Find each line with the string "scene" and copy it.

Material →
- - - - -

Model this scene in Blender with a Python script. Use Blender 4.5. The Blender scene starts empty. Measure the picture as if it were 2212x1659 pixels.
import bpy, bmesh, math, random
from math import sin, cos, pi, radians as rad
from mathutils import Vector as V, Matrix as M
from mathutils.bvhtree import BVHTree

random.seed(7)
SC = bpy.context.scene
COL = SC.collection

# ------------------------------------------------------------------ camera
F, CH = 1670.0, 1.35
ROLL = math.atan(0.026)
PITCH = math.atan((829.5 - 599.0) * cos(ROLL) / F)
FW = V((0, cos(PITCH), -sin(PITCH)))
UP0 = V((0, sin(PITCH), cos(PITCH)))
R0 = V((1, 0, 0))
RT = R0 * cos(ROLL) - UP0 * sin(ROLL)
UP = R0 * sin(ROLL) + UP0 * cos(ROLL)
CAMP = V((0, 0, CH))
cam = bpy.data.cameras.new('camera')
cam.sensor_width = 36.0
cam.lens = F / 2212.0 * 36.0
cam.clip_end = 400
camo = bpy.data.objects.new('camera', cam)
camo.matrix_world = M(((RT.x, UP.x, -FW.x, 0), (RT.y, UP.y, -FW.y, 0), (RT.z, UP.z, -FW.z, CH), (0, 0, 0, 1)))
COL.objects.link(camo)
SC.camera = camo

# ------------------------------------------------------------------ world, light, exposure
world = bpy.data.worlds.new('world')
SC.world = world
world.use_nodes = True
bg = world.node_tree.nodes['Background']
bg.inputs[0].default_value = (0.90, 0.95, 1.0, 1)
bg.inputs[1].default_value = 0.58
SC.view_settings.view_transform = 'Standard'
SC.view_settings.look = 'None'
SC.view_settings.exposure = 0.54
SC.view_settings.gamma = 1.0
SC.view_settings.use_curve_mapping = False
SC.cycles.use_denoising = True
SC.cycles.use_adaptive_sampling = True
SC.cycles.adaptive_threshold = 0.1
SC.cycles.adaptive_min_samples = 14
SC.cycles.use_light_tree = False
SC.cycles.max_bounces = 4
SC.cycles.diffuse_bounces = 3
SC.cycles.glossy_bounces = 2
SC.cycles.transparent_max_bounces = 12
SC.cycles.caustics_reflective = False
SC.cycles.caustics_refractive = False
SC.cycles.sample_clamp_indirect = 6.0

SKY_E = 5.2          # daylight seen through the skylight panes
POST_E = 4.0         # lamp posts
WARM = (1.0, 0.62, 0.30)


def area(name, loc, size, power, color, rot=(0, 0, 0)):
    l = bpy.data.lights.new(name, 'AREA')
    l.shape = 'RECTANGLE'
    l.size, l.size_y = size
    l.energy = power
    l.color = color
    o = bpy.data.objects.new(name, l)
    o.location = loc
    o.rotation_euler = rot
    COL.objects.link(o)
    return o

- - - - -

Reply →
Model this scene in Blender with a Python script. Use Blender 4.5. The Blender scene starts empty. Measure the picture as if it were 2212x1659 pixels.
SC = bpy.context.scene